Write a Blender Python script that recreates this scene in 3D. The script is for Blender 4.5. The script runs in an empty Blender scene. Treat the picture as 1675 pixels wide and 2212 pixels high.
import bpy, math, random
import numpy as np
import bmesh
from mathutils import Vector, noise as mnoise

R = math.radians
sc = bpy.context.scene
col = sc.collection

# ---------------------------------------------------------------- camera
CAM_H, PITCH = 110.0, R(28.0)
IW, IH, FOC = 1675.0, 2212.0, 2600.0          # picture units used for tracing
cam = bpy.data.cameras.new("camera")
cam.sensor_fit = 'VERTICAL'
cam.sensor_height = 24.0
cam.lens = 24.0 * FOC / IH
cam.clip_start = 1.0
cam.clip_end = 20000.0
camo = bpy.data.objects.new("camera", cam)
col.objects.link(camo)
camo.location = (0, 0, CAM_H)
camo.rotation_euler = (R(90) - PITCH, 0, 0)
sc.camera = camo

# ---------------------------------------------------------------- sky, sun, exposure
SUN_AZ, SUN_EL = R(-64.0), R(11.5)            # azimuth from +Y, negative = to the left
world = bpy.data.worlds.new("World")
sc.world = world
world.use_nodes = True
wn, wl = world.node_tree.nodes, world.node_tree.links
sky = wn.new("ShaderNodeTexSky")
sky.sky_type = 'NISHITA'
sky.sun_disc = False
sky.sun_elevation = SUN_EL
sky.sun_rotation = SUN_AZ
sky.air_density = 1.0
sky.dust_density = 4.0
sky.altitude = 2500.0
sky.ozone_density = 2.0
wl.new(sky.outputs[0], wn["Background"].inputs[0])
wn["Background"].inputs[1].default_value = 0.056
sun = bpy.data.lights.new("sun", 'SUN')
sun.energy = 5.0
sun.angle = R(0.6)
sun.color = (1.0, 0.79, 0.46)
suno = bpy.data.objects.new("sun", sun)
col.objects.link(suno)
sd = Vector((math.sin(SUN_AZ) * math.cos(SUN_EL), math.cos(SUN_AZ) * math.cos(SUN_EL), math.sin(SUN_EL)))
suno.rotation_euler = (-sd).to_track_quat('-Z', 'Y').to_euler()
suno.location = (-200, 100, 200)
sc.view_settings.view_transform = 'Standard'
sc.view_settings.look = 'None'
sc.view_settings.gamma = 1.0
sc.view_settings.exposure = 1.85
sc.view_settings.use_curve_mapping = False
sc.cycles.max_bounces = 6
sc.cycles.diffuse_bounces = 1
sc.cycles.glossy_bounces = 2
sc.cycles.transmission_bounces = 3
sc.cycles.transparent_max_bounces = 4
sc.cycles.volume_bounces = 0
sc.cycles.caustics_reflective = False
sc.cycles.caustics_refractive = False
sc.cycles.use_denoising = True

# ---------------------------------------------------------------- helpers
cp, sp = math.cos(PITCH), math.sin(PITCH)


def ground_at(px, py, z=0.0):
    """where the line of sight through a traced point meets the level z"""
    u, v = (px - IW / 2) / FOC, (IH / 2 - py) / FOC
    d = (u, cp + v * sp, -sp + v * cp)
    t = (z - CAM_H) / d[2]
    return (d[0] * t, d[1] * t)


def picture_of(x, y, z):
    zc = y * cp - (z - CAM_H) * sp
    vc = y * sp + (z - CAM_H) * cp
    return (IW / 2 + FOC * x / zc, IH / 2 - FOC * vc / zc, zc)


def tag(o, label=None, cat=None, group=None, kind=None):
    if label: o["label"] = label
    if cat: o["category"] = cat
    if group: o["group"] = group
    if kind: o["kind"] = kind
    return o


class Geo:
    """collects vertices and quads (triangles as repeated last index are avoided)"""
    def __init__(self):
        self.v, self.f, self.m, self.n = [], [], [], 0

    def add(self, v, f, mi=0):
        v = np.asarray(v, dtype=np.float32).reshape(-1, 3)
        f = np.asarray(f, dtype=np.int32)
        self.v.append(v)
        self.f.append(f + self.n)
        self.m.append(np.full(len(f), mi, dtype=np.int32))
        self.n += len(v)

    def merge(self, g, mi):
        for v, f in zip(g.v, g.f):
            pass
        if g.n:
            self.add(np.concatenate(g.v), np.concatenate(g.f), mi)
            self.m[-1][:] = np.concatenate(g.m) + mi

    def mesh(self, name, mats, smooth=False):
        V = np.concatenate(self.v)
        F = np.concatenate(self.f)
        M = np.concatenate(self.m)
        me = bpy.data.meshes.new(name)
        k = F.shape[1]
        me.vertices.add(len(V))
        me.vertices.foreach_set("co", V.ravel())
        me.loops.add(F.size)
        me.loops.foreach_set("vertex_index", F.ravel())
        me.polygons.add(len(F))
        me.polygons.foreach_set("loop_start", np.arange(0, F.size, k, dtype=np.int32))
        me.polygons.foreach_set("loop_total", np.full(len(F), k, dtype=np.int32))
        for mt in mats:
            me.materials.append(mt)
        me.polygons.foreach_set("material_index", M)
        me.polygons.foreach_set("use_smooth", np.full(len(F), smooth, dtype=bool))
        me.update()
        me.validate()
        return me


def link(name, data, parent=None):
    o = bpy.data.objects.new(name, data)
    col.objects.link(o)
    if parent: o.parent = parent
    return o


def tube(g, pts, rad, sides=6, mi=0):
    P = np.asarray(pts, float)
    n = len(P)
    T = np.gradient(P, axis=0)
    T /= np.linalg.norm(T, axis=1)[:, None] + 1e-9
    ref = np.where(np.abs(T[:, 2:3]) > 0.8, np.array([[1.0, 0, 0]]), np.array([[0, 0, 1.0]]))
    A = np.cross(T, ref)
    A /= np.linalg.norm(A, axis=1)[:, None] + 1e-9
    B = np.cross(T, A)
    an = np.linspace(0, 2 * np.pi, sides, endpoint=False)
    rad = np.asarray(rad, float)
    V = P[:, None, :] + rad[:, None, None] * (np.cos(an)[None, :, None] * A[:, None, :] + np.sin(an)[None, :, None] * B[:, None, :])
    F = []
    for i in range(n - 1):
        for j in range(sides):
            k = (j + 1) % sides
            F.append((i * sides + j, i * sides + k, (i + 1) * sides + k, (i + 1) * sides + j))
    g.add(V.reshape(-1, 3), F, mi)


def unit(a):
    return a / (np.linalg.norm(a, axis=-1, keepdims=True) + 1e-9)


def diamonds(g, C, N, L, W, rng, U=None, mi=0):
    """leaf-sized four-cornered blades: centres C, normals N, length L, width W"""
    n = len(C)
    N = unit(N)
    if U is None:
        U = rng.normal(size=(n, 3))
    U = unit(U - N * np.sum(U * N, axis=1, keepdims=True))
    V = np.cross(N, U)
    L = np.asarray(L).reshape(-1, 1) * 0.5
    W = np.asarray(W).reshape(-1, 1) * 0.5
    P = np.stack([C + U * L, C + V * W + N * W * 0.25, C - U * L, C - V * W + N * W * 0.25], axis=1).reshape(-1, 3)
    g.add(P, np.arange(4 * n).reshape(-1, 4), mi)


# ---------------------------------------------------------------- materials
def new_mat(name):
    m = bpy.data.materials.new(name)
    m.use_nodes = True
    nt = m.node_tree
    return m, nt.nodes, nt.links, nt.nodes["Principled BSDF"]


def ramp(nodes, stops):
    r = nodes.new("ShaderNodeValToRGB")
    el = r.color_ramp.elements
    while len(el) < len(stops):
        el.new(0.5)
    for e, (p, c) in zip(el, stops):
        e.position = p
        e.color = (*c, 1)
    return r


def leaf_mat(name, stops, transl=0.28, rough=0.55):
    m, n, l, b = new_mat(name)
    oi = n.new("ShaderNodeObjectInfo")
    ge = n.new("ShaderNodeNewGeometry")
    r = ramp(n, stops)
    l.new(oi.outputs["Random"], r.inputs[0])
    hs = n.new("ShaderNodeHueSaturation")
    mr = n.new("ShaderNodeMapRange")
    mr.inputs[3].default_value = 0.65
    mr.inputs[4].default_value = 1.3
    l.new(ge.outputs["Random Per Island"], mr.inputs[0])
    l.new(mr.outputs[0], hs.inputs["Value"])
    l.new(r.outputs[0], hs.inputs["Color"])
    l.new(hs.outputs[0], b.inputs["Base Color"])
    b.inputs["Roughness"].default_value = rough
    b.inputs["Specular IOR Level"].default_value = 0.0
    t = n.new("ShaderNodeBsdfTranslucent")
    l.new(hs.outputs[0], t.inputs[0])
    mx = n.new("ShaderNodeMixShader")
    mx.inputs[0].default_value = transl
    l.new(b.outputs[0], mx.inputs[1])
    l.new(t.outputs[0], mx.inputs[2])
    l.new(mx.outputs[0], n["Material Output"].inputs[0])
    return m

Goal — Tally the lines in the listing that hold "scene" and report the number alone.

Solution for this problem — 2